→ Source material
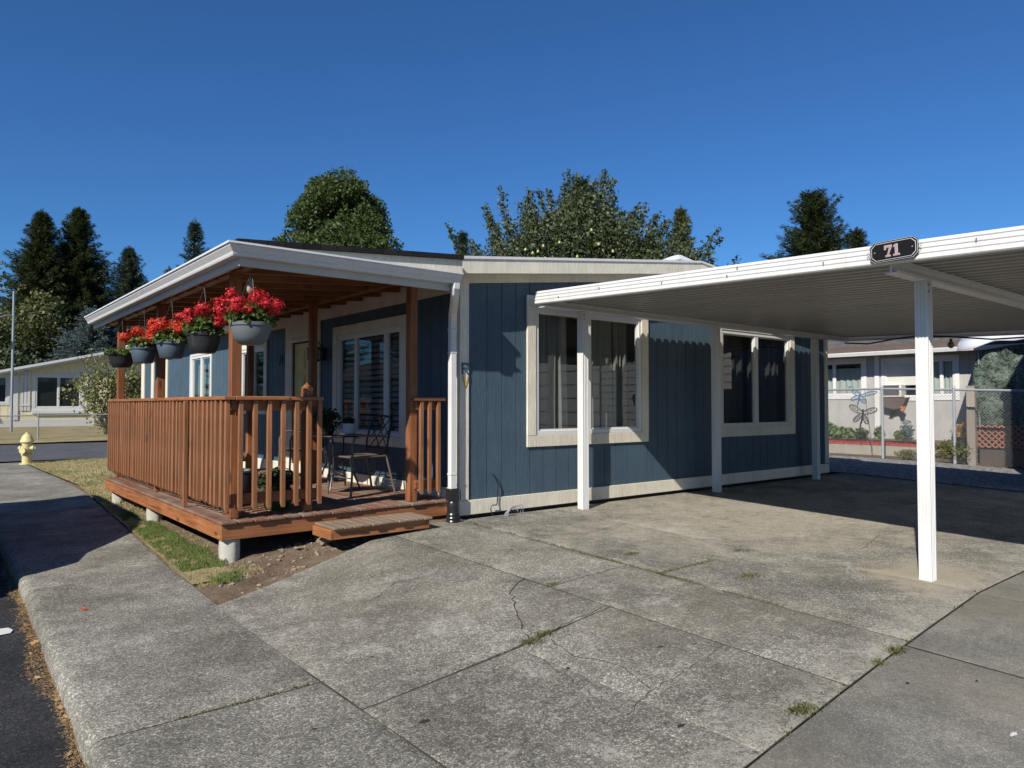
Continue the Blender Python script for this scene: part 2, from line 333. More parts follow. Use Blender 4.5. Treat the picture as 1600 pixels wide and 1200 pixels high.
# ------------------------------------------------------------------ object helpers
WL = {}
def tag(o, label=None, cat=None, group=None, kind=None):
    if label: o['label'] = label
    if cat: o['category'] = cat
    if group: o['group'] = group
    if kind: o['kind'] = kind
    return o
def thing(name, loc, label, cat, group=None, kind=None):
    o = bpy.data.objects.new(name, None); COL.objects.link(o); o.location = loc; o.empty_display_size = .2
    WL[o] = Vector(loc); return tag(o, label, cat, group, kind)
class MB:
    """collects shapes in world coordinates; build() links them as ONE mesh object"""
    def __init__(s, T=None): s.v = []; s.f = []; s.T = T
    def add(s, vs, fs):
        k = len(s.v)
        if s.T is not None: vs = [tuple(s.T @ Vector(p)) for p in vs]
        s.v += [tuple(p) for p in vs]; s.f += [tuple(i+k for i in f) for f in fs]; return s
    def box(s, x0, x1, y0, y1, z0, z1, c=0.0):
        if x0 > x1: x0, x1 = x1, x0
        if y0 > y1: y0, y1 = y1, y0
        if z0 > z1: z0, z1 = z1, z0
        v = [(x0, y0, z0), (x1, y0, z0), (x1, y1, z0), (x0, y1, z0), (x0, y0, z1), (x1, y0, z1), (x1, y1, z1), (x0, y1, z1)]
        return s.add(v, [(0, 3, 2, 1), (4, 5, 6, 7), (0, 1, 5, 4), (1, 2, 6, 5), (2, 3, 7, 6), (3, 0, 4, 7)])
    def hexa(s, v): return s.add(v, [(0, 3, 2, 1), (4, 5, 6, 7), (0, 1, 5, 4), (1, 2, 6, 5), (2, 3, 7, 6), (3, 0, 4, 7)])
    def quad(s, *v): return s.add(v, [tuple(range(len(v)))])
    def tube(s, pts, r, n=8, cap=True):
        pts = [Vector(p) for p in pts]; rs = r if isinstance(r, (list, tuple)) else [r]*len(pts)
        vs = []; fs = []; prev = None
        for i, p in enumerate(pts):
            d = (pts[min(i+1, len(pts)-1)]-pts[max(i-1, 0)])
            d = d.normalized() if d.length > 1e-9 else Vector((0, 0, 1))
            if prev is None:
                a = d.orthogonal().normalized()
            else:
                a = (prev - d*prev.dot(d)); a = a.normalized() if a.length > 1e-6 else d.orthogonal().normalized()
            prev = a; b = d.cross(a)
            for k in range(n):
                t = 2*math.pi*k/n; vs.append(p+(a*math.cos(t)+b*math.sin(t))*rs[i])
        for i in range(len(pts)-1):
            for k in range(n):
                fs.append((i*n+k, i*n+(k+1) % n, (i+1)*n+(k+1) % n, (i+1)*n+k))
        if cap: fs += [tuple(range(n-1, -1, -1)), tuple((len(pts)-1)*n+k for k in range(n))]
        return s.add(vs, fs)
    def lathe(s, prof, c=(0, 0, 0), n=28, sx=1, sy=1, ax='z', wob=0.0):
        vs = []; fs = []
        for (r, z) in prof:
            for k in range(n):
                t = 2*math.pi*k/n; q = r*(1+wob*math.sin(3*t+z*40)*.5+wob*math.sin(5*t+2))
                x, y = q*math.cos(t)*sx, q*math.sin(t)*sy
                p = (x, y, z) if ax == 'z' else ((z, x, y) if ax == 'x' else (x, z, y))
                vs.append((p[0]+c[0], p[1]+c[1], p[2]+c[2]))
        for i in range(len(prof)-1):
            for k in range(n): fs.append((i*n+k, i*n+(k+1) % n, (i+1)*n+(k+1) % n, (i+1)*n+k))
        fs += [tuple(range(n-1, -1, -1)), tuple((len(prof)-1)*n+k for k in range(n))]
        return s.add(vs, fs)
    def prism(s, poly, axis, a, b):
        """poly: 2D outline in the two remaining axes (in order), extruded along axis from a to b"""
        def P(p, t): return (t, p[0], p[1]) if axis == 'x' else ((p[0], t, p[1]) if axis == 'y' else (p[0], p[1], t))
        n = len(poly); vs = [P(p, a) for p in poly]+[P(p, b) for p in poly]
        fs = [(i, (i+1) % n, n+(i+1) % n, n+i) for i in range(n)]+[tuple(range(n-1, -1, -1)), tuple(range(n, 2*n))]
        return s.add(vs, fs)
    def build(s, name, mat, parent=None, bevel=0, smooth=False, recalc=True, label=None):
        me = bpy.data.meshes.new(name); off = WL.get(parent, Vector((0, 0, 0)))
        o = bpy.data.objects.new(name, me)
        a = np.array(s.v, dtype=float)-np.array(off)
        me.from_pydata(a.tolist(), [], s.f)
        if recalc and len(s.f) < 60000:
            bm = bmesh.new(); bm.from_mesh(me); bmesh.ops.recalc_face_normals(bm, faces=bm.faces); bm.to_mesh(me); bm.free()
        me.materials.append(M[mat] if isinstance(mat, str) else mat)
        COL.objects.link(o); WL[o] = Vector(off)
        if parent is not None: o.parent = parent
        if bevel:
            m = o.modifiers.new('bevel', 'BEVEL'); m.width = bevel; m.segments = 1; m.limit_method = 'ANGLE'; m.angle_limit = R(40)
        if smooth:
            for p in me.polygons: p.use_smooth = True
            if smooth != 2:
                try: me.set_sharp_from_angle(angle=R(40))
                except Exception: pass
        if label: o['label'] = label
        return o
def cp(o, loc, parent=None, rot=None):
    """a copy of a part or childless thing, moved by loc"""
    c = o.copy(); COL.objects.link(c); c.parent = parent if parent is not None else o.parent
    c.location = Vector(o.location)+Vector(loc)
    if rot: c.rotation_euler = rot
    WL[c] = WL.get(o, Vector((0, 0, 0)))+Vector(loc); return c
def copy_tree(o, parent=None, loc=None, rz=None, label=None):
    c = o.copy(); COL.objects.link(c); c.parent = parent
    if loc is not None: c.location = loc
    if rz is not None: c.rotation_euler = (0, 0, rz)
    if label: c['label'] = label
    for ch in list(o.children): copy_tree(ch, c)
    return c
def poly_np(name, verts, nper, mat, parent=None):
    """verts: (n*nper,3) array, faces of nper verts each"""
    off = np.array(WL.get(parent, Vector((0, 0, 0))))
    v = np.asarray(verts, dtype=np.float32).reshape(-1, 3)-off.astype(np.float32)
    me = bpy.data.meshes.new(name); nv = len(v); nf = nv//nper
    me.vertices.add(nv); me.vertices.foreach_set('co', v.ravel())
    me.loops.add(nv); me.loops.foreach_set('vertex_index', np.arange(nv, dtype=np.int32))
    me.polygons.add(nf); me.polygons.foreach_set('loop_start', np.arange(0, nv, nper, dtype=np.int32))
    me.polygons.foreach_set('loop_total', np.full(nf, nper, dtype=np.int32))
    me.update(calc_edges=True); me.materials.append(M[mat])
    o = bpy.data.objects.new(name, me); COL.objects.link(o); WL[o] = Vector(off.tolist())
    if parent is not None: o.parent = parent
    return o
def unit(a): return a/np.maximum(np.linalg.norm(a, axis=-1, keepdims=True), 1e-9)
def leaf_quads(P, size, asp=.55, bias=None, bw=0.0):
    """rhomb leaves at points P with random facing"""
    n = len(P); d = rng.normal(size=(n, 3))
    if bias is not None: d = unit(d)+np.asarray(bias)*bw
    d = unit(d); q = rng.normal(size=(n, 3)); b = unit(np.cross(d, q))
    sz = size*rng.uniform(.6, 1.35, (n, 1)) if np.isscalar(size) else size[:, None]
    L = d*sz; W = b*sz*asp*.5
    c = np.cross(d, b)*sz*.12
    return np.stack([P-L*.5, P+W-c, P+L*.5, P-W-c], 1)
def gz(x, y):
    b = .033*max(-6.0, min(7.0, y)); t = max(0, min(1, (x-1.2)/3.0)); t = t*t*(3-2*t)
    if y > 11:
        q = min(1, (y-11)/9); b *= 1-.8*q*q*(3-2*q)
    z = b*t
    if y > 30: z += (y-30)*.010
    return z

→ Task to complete
Return every line in the listing that contains the word "part".

→ Finished exercise
Continue the Blender Python script for this scene: part 2, from line 333. More parts follow. Use Blender 4.5. Treat the picture as 1600 pixels wide and 1200 pixels high.
    """a copy of a part or childless thing, moved by loc"""